La comemadre. Reseña. Pablo Korol






Pablo Korol
RESEÑA.
La comemadre

La Comemadre, novela de 145 páginas publicada en 2010 por Ed. Entropía (Bs.As., Argentina). Dividida en dos, la primera parte de 95 carillas ocurre en 1907 en Temperley, la segunda en 2009, ciudad autónoma de Bs. As. (CABA). La leo en 2018, a ocho años de su publicación y nueve de la 2ª parte. Hago el trabajo intencional de no leer ninguna reseña, crónica ni reportaje/s al respecto. Quiero que la lectura y la mirada estén libres de comentarios ajenos, impropios, expropiables. Relación entre libro y lectura: sin intermediarios.

Uno de los condimentos más apreciados de toda lectura es la sorpresa que produce el desconocimiento absoluto del tema, del estilo, la trama. Si bien es cierto que para adquirir un libro uno suele tener alguna idea del tema, cuando es una ficción escrita hace poco por un contemporáneo, la posibilidad de espoilear se reduce, y se agradece ese adelgazamiento de lecturas previas, que no hacen sino reducir la posibilidad de lectura plena, abierta, esa que permite el desconcierto, el asombro, el deslumbramiento por el orden de los sucesos, personajes, escenarios, lenguajes, que se abren junto a la primera página del nuevo libro.

Por esto mismo me propongo no dar más datos acerca de esta novela, no evitar el disfrute del descubrimiento. Lo descubierto es propio del lector; sacar la capa que cubre al texto es parte importante del placer de la lectura, ¿por qué evitarla entonces?

Solamente diré, entonces, que se trata de una novela en la que cada página, párrafo, elección de palabra remite a un goce, una conciencia del hecho de la escritura, con humor, sorpresa y una sombra siniestra que a su vez tiñe todo sin que olvide uno el hecho de estar frente a una puesta en escena, tal como proponía Bertold Brecht cuando hacía sus manifiestos sobre el arte teatral.

Brota del despliegue de La Comemadre la sensación de estar dentro de un relato claramente siglo XXI, plena conciencia del hecho de la escritura, sin perder ni un céntimo del goce del texto en tanto relato: peripecias, personajes delineados, obsesiones, diálogos llenos de densidad y juego. Quizás en Kafka se anunciara ya esa delectación en describir máquinas crueles, torturas veloces continuadas, la incertidumbre de habitar un universo del que desconocemos todo en el que carecemos de causa y efecto precisos, mientras desesperamos de pretender una racionalidad que dé cuenta de algo y logre explicarlo.
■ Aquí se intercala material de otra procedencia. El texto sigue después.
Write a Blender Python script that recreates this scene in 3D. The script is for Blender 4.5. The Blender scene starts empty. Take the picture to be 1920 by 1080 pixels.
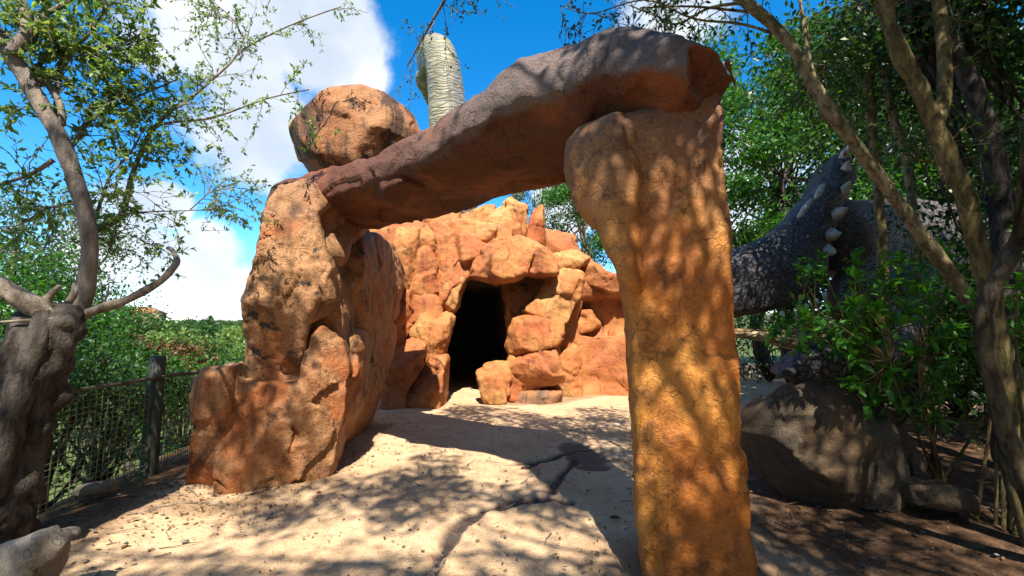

La ilusión de la Razón después de la muerte de la verdad y de Dios.

Con la intención, entonces, de no restar emoción al descubrimiento, leo en la contratapa:

“En ambos hemisferios de este libro rondan la intervención sobre el cuerpo y la búsqueda de la trascendencia. Primero, presentada como la contrahecha esperanza positivista, a comienzos de 1900. Luego, como resultado de una apuesta artística radical, exitosa y, finalmente, banal, en los inicios del siglo XXI.

En el centro de esta novela, puntuada por el humor y la velocidad de su cadencia narrativa, flota la idea de lo monstruoso”.


Para tomar el gusto, este fragmento:


“Parece no haber sentido nada. Nos mira. O piensa cosas de pato. Sigue así por varios segundos, graznando ocasionalmente, hasta que se cierran sus ojos y su incursión por el mundo.

No logro ver si Menéndez presta atención o prefiere mirar hacia otro lado, pero de todos modos es ella la que retira el cuerpo, envolviéndolo en un paño limpio antes de salir.

__ Que quede jugoso, por favor –pide Ledesma.

Esperamos una explicación.

__Tómenlo como un ejemplo –dice Ledesma.

__ ¿Qué nos quiere decir? ¿Está buscando al pato de la boda? ¿Piensa hacer reducción de personal? ¿Van a rodar cabezas, eso quiere decir?

__ No, Papini –dice Ledesma-. El motivo de esta introducción, que espero hayan sentido como soñadora y atípica, está en estos papeles que ahora mismo comienzo a leerles.” (pág. 21)


La solapa, por cierto escueta, informa:


“Roque Larraquy nació en Buenos Aires en 1975.

La comemadre es su primera novela”.


¿Para qué más?

Funciona con el tono del libro. Le hace justicia. No por lacónica, sino por la medida justa de datos que aporta.